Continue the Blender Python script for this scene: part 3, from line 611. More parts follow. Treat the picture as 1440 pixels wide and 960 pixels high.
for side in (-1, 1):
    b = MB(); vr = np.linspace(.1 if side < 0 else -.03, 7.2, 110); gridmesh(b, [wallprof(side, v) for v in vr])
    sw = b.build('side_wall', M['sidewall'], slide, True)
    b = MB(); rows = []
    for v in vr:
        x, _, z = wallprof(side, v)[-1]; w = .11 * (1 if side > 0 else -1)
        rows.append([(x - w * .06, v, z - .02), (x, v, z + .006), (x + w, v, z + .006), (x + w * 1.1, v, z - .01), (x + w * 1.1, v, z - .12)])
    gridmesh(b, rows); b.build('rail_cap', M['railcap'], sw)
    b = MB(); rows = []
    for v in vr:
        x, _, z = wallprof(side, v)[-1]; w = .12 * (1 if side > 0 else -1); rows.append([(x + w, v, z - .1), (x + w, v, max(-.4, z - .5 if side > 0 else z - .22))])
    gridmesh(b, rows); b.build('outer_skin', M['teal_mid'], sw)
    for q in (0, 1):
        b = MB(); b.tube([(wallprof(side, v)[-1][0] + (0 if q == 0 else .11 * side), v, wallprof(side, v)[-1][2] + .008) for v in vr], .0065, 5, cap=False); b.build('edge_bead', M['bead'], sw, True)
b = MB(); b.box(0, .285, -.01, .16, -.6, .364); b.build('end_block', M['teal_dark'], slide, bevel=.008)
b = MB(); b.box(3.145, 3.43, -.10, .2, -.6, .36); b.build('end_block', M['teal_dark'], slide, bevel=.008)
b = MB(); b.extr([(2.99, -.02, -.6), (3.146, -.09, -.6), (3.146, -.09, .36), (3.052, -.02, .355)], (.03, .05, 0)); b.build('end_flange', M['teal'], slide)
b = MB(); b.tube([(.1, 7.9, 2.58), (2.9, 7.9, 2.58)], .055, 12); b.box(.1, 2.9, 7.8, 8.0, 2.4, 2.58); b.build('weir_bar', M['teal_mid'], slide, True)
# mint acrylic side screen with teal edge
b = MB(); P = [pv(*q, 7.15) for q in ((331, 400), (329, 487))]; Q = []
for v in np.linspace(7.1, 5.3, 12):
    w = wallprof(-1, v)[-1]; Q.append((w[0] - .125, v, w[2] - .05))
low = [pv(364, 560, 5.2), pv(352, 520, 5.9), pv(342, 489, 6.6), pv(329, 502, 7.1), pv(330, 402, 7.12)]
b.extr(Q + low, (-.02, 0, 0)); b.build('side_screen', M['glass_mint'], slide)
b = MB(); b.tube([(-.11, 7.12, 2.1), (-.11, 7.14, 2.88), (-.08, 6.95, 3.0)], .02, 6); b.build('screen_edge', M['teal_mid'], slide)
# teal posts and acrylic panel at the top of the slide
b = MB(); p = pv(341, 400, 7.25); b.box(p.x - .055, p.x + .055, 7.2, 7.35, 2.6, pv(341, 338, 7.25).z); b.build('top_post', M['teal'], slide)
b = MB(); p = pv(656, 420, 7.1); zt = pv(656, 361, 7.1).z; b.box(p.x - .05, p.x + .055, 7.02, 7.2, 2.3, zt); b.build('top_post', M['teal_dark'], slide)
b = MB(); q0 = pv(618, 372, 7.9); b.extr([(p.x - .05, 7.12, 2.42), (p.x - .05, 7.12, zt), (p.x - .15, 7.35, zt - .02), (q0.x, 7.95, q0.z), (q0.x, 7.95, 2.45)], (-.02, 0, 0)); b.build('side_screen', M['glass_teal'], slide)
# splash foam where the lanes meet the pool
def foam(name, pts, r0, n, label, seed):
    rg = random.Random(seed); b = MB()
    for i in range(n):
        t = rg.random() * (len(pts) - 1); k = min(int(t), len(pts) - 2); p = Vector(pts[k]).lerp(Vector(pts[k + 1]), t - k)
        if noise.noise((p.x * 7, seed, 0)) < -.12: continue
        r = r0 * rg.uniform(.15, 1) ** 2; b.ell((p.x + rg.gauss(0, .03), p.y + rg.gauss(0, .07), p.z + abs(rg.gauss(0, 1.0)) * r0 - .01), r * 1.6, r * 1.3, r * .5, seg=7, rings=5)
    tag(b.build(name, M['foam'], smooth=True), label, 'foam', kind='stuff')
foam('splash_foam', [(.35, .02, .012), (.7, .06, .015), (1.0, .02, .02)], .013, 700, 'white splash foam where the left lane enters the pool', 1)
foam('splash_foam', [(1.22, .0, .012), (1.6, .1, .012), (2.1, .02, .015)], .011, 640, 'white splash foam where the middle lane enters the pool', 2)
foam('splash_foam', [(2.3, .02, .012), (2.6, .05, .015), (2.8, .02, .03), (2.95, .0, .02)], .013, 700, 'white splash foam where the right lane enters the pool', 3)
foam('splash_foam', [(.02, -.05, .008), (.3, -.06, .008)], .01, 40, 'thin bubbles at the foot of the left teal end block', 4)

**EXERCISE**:
Please repeat the material above, word for word and in full.

**WORKED ANSWER**:
Continue the Blender Python script for this scene: part 3, from line 611. More parts follow. Treat the picture as 1440 pixels wide and 960 pixels high.
for side in (-1, 1):
    b = MB(); vr = np.linspace(.1 if side < 0 else -.03, 7.2, 110); gridmesh(b, [wallprof(side, v) for v in vr])
    sw = b.build('side_wall', M['sidewall'], slide, True)
    b = MB(); rows = []
    for v in vr:
        x, _, z = wallprof(side, v)[-1]; w = .11 * (1 if side > 0 else -1)
        rows.append([(x - w * .06, v, z - .02), (x, v, z + .006), (x + w, v, z + .006), (x + w * 1.1, v, z - .01), (x + w * 1.1, v, z - .12)])
    gridmesh(b, rows); b.build('rail_cap', M['railcap'], sw)
    b = MB(); rows = []
    for v in vr:
        x, _, z = wallprof(side, v)[-1]; w = .12 * (1 if side > 0 else -1); rows.append([(x + w, v, z - .1), (x + w, v, max(-.4, z - .5 if side > 0 else z - .22))])
    gridmesh(b, rows); b.build('outer_skin', M['teal_mid'], sw)
    for q in (0, 1):
        b = MB(); b.tube([(wallprof(side, v)[-1][0] + (0 if q == 0 else .11 * side), v, wallprof(side, v)[-1][2] + .008) for v in vr], .0065, 5, cap=False); b.build('edge_bead', M['bead'], sw, True)
b = MB(); b.box(0, .285, -.01, .16, -.6, .364); b.build('end_block', M['teal_dark'], slide, bevel=.008)
b = MB(); b.box(3.145, 3.43, -.10, .2, -.6, .36); b.build('end_block', M['teal_dark'], slide, bevel=.008)
b = MB(); b.extr([(2.99, -.02, -.6), (3.146, -.09, -.6), (3.146, -.09, .36), (3.052, -.02, .355)], (.03, .05, 0)); b.build('end_flange', M['teal'], slide)
b = MB(); b.tube([(.1, 7.9, 2.58), (2.9, 7.9, 2.58)], .055, 12); b.box(.1, 2.9, 7.8, 8.0, 2.4, 2.58); b.build('weir_bar', M['teal_mid'], slide, True)
# mint acrylic side screen with teal edge
b = MB(); P = [pv(*q, 7.15) for q in ((331, 400), (329, 487))]; Q = []
for v in np.linspace(7.1, 5.3, 12):
    w = wallprof(-1, v)[-1]; Q.append((w[0] - .125, v, w[2] - .05))
low = [pv(364, 560, 5.2), pv(352, 520, 5.9), pv(342, 489, 6.6), pv(329, 502, 7.1), pv(330, 402, 7.12)]
b.extr(Q + low, (-.02, 0, 0)); b.build('side_screen', M['glass_mint'], slide)
b = MB(); b.tube([(-.11, 7.12, 2.1), (-.11, 7.14, 2.88), (-.08, 6.95, 3.0)], .02, 6); b.build('screen_edge', M['teal_mid'], slide)
# teal posts and acrylic panel at the top of the slide
b = MB(); p = pv(341, 400, 7.25); b.box(p.x - .055, p.x + .055, 7.2, 7.35, 2.6, pv(341, 338, 7.25).z); b.build('top_post', M['teal'], slide)
b = MB(); p = pv(656, 420, 7.1); zt = pv(656, 361, 7.1).z; b.box(p.x - .05, p.x + .055, 7.02, 7.2, 2.3, zt); b.build('top_post', M['teal_dark'], slide)
b = MB(); q0 = pv(618, 372, 7.9); b.extr([(p.x - .05, 7.12, 2.42), (p.x - .05, 7.12, zt), (p.x - .15, 7.35, zt - .02), (q0.x, 7.95, q0.z), (q0.x, 7.95, 2.45)], (-.02, 0, 0)); b.build('side_screen', M['glass_teal'], slide)
# splash foam where the lanes meet the pool
def foam(name, pts, r0, n, label, seed):
    rg = random.Random(seed); b = MB()
    for i in range(n):
        t = rg.random() * (len(pts) - 1); k = min(int(t), len(pts) - 2); p = Vector(pts[k]).lerp(Vector(pts[k + 1]), t - k)
        if noise.noise((p.x * 7, seed, 0)) < -.12: continue
        r = r0 * rg.uniform(.15, 1) ** 2; b.ell((p.x + rg.gauss(0, .03), p.y + rg.gauss(0, .07), p.z + abs(rg.gauss(0, 1.0)) * r0 - .01), r * 1.6, r * 1.3, r * .5, seg=7, rings=5)
    tag(b.build(name, M['foam'], smooth=True), label, 'foam', kind='stuff')
foam('splash_foam', [(.35, .02, .012), (.7, .06, .015), (1.0, .02, .02)], .013, 700, 'white splash foam where the left lane enters the pool', 1)
foam('splash_foam', [(1.22, .0, .012), (1.6, .1, .012), (2.1, .02, .015)], .011, 640, 'white splash foam where the middle lane enters the pool', 2)
foam('splash_foam', [(2.3, .02, .012), (2.6, .05, .015), (2.8, .02, .03), (2.95, .0, .02)], .013, 700, 'white splash foam where the right lane enters the pool', 3)
foam('splash_foam', [(.02, -.05, .008), (.3, -.06, .008)], .01, 40, 'thin bubbles at the foot of the left teal end block', 4)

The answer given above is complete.